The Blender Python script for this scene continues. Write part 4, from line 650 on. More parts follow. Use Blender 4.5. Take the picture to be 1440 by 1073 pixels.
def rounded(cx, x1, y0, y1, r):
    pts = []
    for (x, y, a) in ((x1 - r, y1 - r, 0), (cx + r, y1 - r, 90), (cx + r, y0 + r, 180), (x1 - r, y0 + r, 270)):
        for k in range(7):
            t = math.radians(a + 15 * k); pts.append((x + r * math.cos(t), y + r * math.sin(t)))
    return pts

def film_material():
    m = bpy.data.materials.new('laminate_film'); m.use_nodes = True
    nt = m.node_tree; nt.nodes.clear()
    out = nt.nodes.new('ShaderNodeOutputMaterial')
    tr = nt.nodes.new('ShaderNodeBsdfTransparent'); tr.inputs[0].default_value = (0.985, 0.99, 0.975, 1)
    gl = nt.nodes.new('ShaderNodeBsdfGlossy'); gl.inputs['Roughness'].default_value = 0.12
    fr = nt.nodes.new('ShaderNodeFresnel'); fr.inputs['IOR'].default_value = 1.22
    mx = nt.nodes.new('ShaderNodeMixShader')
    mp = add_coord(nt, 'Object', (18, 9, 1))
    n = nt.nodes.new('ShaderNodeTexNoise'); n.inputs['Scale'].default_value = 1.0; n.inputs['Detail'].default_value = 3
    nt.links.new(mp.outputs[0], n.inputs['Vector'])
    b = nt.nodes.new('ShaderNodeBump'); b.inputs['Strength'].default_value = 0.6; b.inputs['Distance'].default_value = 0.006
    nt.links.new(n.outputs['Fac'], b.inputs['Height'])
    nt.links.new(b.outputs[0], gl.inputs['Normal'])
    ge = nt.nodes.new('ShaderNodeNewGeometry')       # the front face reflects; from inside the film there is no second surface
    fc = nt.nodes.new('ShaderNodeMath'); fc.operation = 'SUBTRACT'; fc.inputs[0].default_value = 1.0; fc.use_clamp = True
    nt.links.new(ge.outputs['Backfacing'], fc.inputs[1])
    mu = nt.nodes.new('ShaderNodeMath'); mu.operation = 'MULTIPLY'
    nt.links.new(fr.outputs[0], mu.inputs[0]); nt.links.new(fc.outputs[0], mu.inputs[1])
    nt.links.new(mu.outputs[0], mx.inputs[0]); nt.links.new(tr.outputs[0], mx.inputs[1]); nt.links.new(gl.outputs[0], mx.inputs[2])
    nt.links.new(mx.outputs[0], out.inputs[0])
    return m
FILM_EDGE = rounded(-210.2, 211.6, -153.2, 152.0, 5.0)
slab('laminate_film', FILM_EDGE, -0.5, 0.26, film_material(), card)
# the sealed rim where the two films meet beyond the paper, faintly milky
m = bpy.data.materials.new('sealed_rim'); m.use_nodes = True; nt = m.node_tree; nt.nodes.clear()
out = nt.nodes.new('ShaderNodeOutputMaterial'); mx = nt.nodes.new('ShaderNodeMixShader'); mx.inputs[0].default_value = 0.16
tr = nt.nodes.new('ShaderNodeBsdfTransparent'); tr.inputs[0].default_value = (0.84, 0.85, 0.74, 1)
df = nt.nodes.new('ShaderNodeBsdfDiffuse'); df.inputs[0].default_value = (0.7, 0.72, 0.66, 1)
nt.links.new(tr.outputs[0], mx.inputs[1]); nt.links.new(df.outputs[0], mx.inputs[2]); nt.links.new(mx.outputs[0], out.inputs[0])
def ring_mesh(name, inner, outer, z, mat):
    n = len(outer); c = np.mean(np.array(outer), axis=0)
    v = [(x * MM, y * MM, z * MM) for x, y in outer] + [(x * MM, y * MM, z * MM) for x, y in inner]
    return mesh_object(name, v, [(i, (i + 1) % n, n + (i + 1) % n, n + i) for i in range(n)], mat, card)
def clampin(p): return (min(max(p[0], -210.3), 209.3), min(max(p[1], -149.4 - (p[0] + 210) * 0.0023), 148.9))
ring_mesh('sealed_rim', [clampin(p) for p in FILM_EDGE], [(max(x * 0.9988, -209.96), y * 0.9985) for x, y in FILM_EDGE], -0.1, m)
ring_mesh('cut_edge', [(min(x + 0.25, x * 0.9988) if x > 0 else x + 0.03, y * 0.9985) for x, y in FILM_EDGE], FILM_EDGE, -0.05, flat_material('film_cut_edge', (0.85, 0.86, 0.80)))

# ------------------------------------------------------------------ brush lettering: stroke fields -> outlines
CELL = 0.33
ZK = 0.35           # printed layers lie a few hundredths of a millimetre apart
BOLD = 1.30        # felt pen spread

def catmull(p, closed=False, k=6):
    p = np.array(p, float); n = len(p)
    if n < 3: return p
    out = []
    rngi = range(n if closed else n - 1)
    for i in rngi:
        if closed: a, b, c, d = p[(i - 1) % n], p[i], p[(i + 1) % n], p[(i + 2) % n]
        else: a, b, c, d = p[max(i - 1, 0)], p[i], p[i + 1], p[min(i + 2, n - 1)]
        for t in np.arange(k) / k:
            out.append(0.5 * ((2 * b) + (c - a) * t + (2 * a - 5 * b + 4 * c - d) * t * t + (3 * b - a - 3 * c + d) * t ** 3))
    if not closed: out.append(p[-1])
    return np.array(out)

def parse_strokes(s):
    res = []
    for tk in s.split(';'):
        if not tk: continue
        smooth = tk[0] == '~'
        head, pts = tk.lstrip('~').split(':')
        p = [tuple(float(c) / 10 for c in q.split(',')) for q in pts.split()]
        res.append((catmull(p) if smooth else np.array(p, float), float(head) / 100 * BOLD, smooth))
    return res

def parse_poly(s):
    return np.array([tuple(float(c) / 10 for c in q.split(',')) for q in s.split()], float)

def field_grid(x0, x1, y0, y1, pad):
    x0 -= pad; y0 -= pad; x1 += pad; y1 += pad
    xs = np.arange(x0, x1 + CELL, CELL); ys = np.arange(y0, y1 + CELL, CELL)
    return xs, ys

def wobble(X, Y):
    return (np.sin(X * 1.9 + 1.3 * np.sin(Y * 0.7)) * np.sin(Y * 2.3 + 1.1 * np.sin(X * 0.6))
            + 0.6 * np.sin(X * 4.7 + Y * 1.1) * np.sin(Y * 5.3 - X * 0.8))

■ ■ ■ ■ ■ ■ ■

- [OBJECTIVE]: Identify each line holding the string "from", and copy it out.

- [RESULT FOR THIS EXERCISE]:
The Blender Python script for this scene continues. Write part 4, from line 650 on. More parts follow. Use Blender 4.5. Take the picture to be 1440 by 1073 pixels.
    ge = nt.nodes.new('ShaderNodeNewGeometry')       # the front face reflects; from inside the film there is no second surface